About 9 years ago, someone told me that I could retire in 10 years if I went about it the right way. I told them to prove it. Fortunately, they did. “10 properties in 10 years, and retire by borrowing against the capital growth”, they said. Huh? Let’s just analyse that one for a moment. Where you have capital growth, you have as good as, or better than, the inflation rate. Aha! Indexed to inflation. Maybe we don’t need the $2M after all.

For more on that, you’ll need to go here.


The Great Australian Dream

December 19th, 2007

A term that has been around for a very long time - The Great Australian Dream, which, along with the Great American Dream, is owning your own home.

OK, so how important is it really – to own your own home? More important, for example, than being healthy? Or happy in your relationships? Or having enough money to live on? Or having enough to retire?

More on those later. For now, by way of introduction, I’m going to retire. Soon. The sooner the better actually. OK, and just what am I going to live on? How am I going to make sure that I have enough? And if I live on to the ripe old age of nearly 90 like my father, will I still have enough? All very good questions.

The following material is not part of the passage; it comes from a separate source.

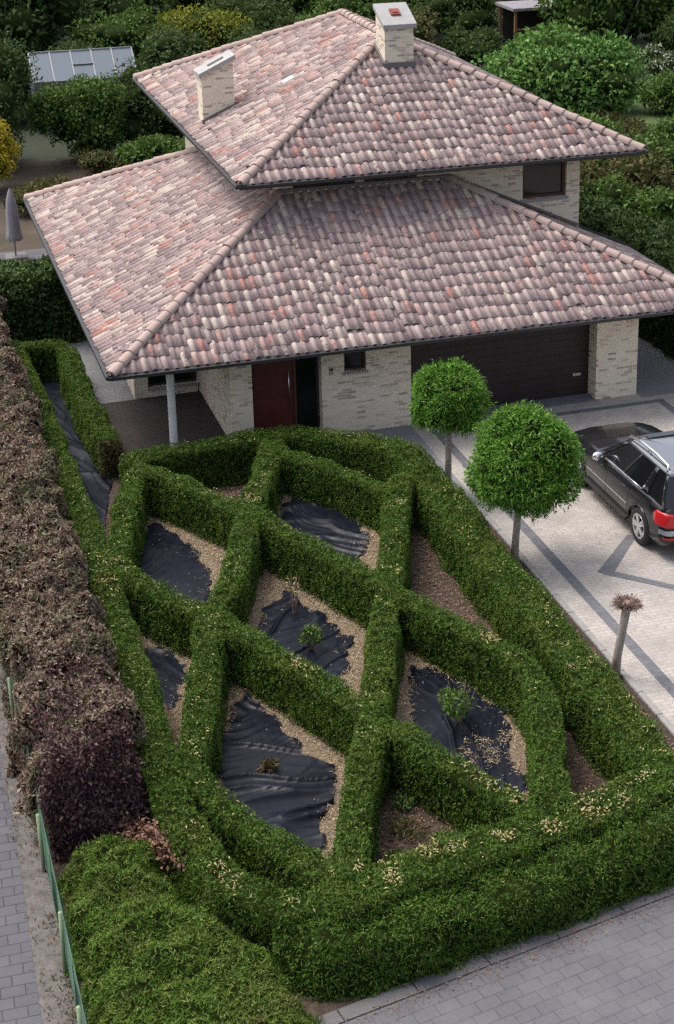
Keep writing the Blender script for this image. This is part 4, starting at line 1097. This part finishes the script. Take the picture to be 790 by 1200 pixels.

Just thinking back to all that management training I’ve received over the years, such as -

  • Project Management
  • Planning, defining, implementing & reviewing
  • Setting targets & goals, making them realistic & achievable
  • Risk mitigation, disaster planning, taking backups

And some of the more esoteric stuff, like -

  • Why are we here? - sacred contracts and the search for spiritual truth
  • Being in the present – “yesterday is history, tomorrow is mystery, today is all we have”
  • Believing and visualising – “what the mind can conceive & believe, the spirit can achieve”

And my favourite - “MBWA” - Managing By Wandering Around. It originally came from Tom Peters in his book, “Towards Excellence” and was introduced to me as part of Telecom Australia’s “Towards 2000” management series.

It’s all about being right there in the present with whoever you are talking to, finding out about their dreams & disasters, getting to know them. Making sure that you are out of your office, with your customers or colleagues, finding out what they want & what they don’t want. During one of the toughest times of my working life, going through a divorce, I trusted my boss enough to tell him what was happening, and he willing to cut me some slack. Later on, when the pressure was on, I put in many extra hours, and would have shed blood for him if it had been necessary.

Some time later, when I was working on an IT Help Desk, many of our customers were in the same building. I used the MBWA process to do exactly that – wander around, chat to people, ask whether they had any network problems. On the average wander of perhaps half to one hour, I got the opportunity to fix up to half a dozen problems before they became another call to the Help Desk and more frustration all round.

And the retirement? I’ll come to that later.